It was the result of several factors: a crisis of faith in the supremacy of a male as a consequence of the horrors of World War I, growing female emancipation, but also Hollywood's effort to conquer the film markets of Europe, whose audience was deemed more refined at the time.
The non-American attributes of the type and the fact that a noticeable number of European actors moved their careers to Hollywood has made some film historians, like Enno Patalas, prefer the term 'stranger' instead of a 'lover'.
The Valentino myth was sealed with his premature death at the age of 31,[1] as it was followed by massive hysteria and collapses of the fans and his fellow actresses, a huge funeral with almost 100,000 people, and alleged suicides of several women.
[2] Other typecast actors such as Ramon Novarro, Ricardo Cortez, Antonio Moreno, Gilbert Roland, Rod La Rocque and Adolphe Menjou, the first who brought a certain measure of cynicism to the type, would follow.
In the sound period, most popular American actors of the type were William Powell, Fredric March, Melvyn Douglas and commercially extremely successful Robert Taylor and Tyrone Power.
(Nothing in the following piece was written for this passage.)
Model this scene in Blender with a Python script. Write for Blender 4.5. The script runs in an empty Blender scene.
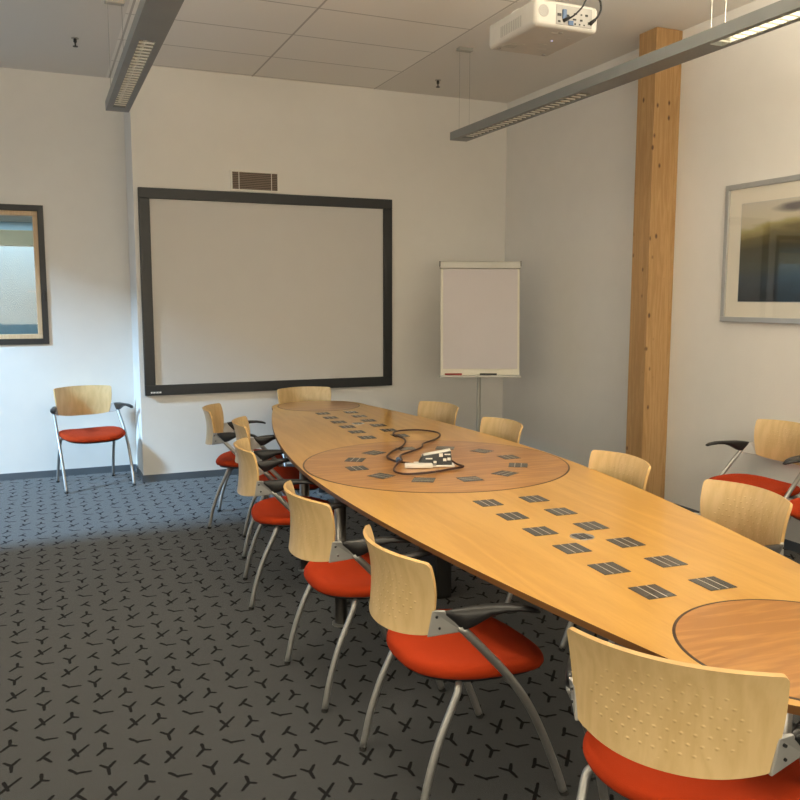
import bpy, bmesh, math, random
from mathutils import Vector, Matrix
S = bpy.context.scene
COL = S.collection
PI = math.pi
rnd = random.Random(7)

# ------------------------------------------------------------ camera
F_PX, YAW, PITCH, ROLL, CAM_H = 843.6, 0.4035, 0.1206, 0.0011, 1.65
cam = bpy.data.cameras.new('camera'); camo = bpy.data.objects.new('camera', cam); COL.objects.link(camo)
cam.sensor_fit = 'HORIZONTAL'; cam.sensor_width = 36.0; cam.lens = F_PX * 36.0 / 800.0; cam.clip_start = 0.02
fw = Vector((math.sin(YAW)*math.cos(PITCH), math.cos(YAW)*math.cos(PITCH), -math.sin(PITCH)))
r0 = Vector((math.cos(YAW), -math.sin(YAW), 0)); u0 = r0.cross(fw)
rr = r0*math.cos(ROLL) + u0*math.sin(ROLL); uu = -r0*math.sin(ROLL) + u0*math.cos(ROLL)
M = Matrix((rr, uu, -fw)).transposed().to_4x4(); M.translation = (0, 0, CAM_H)
camo.matrix_world = M
S.camera = camo

# ------------------------------------------------------------ world, big lights, exposure
w = bpy.data.worlds.new('world'); S.world = w; w.use_nodes = True
w.node_tree.nodes['Background'].inputs[0].default_value = (0.75, 0.85, 1.0, 1)
w.node_tree.nodes['Background'].inputs[1].default_value = 0.6
S.view_settings.view_transform = 'Standard'; S.view_settings.look = 'None'
S.view_settings.gamma = 1.0; S.view_settings.use_curve_mapping = False
S.view_settings.exposure = 0.0

def area(name, loc, target, sx, sy, power, color):
    l = bpy.data.lights.new(name, 'AREA'); l.shape = 'RECTANGLE'; l.size = sx; l.size_y = sy
    l.energy = power; l.color = color
    o = bpy.data.objects.new(name, l); COL.objects.link(o); o.location = loc
    d = Vector(target) - Vector(loc); o.rotation_euler = d.to_track_quat('-Z', 'Y').to_euler(); return o
# warm area light inside the room, standing for near-window daylight from the left
area('daylight_near_window', (-2.54, 1.9, 1.9), (3.0, 2.6, 2.2), 4.6, 1.8, 70, (1.0, 0.88, 0.66))
# warm area light before the solid rear wall, standing for window daylight there
area('daylight_rear_window', (1.2, -2.38, 1.9), (1.2, 3.0, 2.2), 4.0, 1.6, 110, (1.0, 0.88, 0.66))
# cool sky light falling through the far left window
area('daylight_far_window', (-6.6, 5.42, 5.3), (-0.2, 6.9, 0.3), 0.5, 1.4, 1950, (0.43, 0.71, 1.0))

# ------------------------------------------------------------ materials
def newmat(name):
    m = bpy.data.materials.new(name); m.use_nodes = True
    return m, m.node_tree.nodes, m.node_tree.links, m.node_tree.nodes['Principled BSDF']
def setp(b, **k):
    names = dict(color='Base Color', rough='Roughness', metal='Metallic', coat='Coat Weight', coatr='Coat Roughness', spec='Specular IOR Level', trans='Transmission Weight', sheen='Sheen Weight')
    for a, v in k.items():
        i = b.inputs[names[a]]
        i.default_value = (*v, 1) if isinstance(v, tuple) else v
def flat(name, color, rough=0.5, bump=0.0, bscale=200.0, var=0.06, **k):
    m, N, L, b = newmat(name); setp(b, rough=rough, **k)
    tc = N.new('ShaderNodeTexCoord'); no = N.new('ShaderNodeTexNoise'); no.inputs['Scale'].default_value = 6.0; no.inputs['Detail'].default_value = 4
    L.new(tc.outputs['Object'], no.inputs['Vector'])
    cr = N.new('ShaderNodeValToRGB'); cr.color_ramp.elements[0].position = 0.3; cr.color_ramp.elements[1].position = 0.7
    cr.color_ramp.elements[0].color = (*[c*(1-var) for c in color], 1); cr.color_ramp.elements[1].color = (*[min(1, c*(1+var)) for c in color], 1)
    L.new(no.outputs['Fac'], cr.inputs[0]); L.new(cr.outputs[0], b.inputs['Base Color'])
    if bump:
        n2 = N.new('ShaderNodeTexNoise'); n2.inputs['Scale'].default_value = bscale; n2.inputs['Detail'].default_value = 3
        L.new(tc.outputs['Object'], n2.inputs['Vector'])
        bp = N.new('ShaderNodeBump'); bp.inputs['Strength'].default_value = bump; bp.inputs['Distance'].default_value = 0.002
        L.new(n2.outputs['Fac'], bp.inputs['Height']); L.new(bp.outputs[0], b.inputs['Normal'])
    return m
def mth(N, L, op, a, b=None, c=None):
    n = N.new('ShaderNodeMath'); n.operation = op
    for i, v in enumerate((a, b, c)):
        if v is None: continue
        if isinstance(v, (int, float)): n.inputs[i].default_value = v
        else: L.new(v, n.inputs[i])
    return n.outputs[0]
def wood(name, c1, c2, axis='Y', scale=1.0, rough=0.35, coat=0.0, stretch=14.0, knots=False, dist=3.0, fine=0.5, dimples=False, planks=0.0, rot=0.0):
    m, N, L, b = newmat(name); setp(b, rough=rough, coat=coat, coatr=0.12)
    tc = N.new('ShaderNodeTexCoord'); mp = N.new('ShaderNodeMapping'); L.new(tc.outputs['Object'], mp.inputs['Vector'])
    s = {'X': (1/stretch, 1, 1), 'Y': (1, 1/stretch, 1), 'Z': (1, 1, 1/stretch)}[axis]
    mp.inputs['Scale'].default_value = [v*scale for v in s]; mp.inputs['Rotation'].default_value = (0, 0, rot)
    n1 = N.new('ShaderNodeTexNoise'); n1.inputs['Scale'].default_value = 5.0; n1.inputs['Detail'].default_value = 3; n1.inputs['Distortion'].default_value = 0.4
    L.new(mp.outputs[0], n1.inputs['Vector'])
    rings = mth(N, L, 'FRACT', mth(N, L, 'MULTIPLY', n1.outputs['Fac'], dist*3.0))
    tri = mth(N, L, 'ABSOLUTE', mth(N, L, 'SUBTRACT', rings, 0.5))
    n2 = N.new('ShaderNodeTexNoise'); n2.inputs['Scale'].default_value = 90.0; n2.inputs['Detail'].default_value = 5
    L.new(mp.outputs[0], n2.inputs['Vector'])
    n3 = N.new('ShaderNodeTexNoise'); n3.inputs['Scale'].default_value = 2.2; L.new(mp.outputs[0], n3.inputs['Vector'])
    f = mth(N, L, 'ADD', mth(N, L, 'MULTIPLY', tri, 1.0), mth(N, L, 'MULTIPLY', mth(N, L, 'SUBTRACT', n2.outputs['Fac'], 0.5), fine*2))
    f = mth(N, L, 'ADD', f, mth(N, L, 'MULTIPLY', mth(N, L, 'SUBTRACT', n3.outputs['Fac'], 0.5), 1.2))
    cr = N.new('ShaderNodeValToRGB'); cr.color_ramp.elements[0].position = 0.0; cr.color_ramp.elements[1].position = 0.55
    cr.color_ramp.elements[0].color = (*c2, 1); cr.color_ramp.elements[1].color = (*c1, 1)
    L.new(f, cr.inputs[0]); out = cr.outputs[0]
    if planks:
        sp = N.new('ShaderNodeSeparateXYZ'); L.new(tc.outputs['Object'], sp.inputs[0])
        q = mth(N, L, 'FRACT', mth(N, L, 'DIVIDE', sp.outputs['X'], planks))
        idx = mth(N, L, 'FLOOR', mth(N, L, 'DIVIDE', sp.outputs['X'], planks))
        wn = N.new('ShaderNodeTexWhiteNoise'); wn.noise_dimensions = '1D'; L.new(idx, wn.inputs['W'])
        k = mth(N, L, 'ADD', 0.86, mth(N, L, 'MULTIPLY', wn.outputs['Value'], 0.22))
        edge = mth(N, L, 'GREATER_THAN', mth(N, L, 'ABSOLUTE', mth(N, L, 'SUBTRACT', q, 0.5)), 0.488)
        k = mth(N, L, 'SUBTRACT', k, mth(N, L, 'MULTIPLY', edge, 0.2))
        mx = N.new('ShaderNodeVectorMath'); mx.operation = 'SCALE'; L.new(out, mx.inputs[0]); L.new(k, mx.inputs['Scale']); out = mx.outputs[0]
    if knots:
        mp2 = N.new('ShaderNodeMapping'); L.new(tc.outputs['Object'], mp2.inputs['Vector']); mp2.inputs['Scale'].default_value = (10, 10, 6.0)
        vo = N.new('ShaderNodeTexVoronoi'); vo.inputs['Scale'].default_value = 1.0; L.new(mp2.outputs[0], vo.inputs['Vector'])
        kr = N.new('ShaderNodeValToRGB'); kr.color_ramp.elements[0].position = 0.07; kr.color_ramp.elements[1].position = 0.15
        kr.color_ramp.elements[0].color = (0.10, 0.04, 0.015, 1); kr.color_ramp.elements[1].color = (1, 1, 1, 1)
        L.new(vo.outputs['Distance'], kr.inputs[0])
        mu = N.new('ShaderNodeMix'); mu.data_type = 'RGBA'; mu.blend_type = 'MULTIPLY'; mu.inputs[0].default_value = 0.85
        L.new(out, mu.inputs[6]); L.new(kr.outputs[0], mu.inputs[7]); out = mu.outputs[2]
    L.new(out, b.inputs['Base Color'])
    if dimples:
        sp = N.new('ShaderNodeSeparateXYZ'); L.new(tc.outputs['Object'], sp.inputs[0])
        D = 0.030
        row = mth(N, L, 'FLOOR', mth(N, L, 'DIVIDE', sp.outputs['Z'], D*0.8))
        off = mth(N, L, 'MULTIPLY', mth(N, L, 'MODULO', row, 2.0), 0.5)
        fx = mth(N, L, 'SUBTRACT', mth(N, L, 'FRACT', mth(N, L, 'ADD', mth(N, L, 'DIVIDE', sp.outputs['X'], D), off)), 0.5)
        fz = mth(N, L, 'SUBTRACT', mth(N, L, 'FRACT', mth(N, L, 'DIVIDE', sp.outputs['Z'], D*0.8)), 0.5)
        d2 = mth(N, L, 'SQRT', mth(N, L, 'ADD', mth(N, L, 'MULTIPLY', fx, fx), mth(N, L, 'MULTIPLY', fz, fz)))
        dot = mth(N, L, 'SMOOTH_MIN', mth(N, L, 'MULTIPLY', d2, 5.5), 1.0, 0.3)
        # only the middle of the panel
        ex = mth(N, L, 'DIVIDE', sp.outputs['X'], 0.185); ez = mth(N, L, 'DIVIDE', mth(N, L, 'SUBTRACT', sp.outputs['Z'], 0.715), 0.10)
        rad = mth(N, L, 'ADD', mth(N, L, 'MULTIPLY', ex, ex), mth(N, L, 'MULTIPLY', ez, ez))
        msk = mth(N, L, 'LESS_THAN', rad, 1.0)
        h = mth(N, L, 'MULTIPLY', mth(N, L, 'SUBTRACT', 1.0, dot), msk)
        bp = N.new('ShaderNodeBump'); bp.inputs['Strength'].default_value = 0.5; bp.inputs['Distance'].default_value = 0.003
        L.new(h, bp.inputs['Height']); L.new(bp.outputs[0], b.inputs['Normal'])
    return m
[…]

The 'French lover cliché' type was created by Charles Boyer, while popular British actors, prior to World War II, include Laurence Olivier, Leslie Howard, Robert Donat, David Niven and James Mason.
Marcello Mastroianni did some type acting but also very effectively evoked and parodied it in several films, while only partially it was represented by Robert Redford, Burt Reynolds, Gérard Depardieu and Michael York in the 1970s.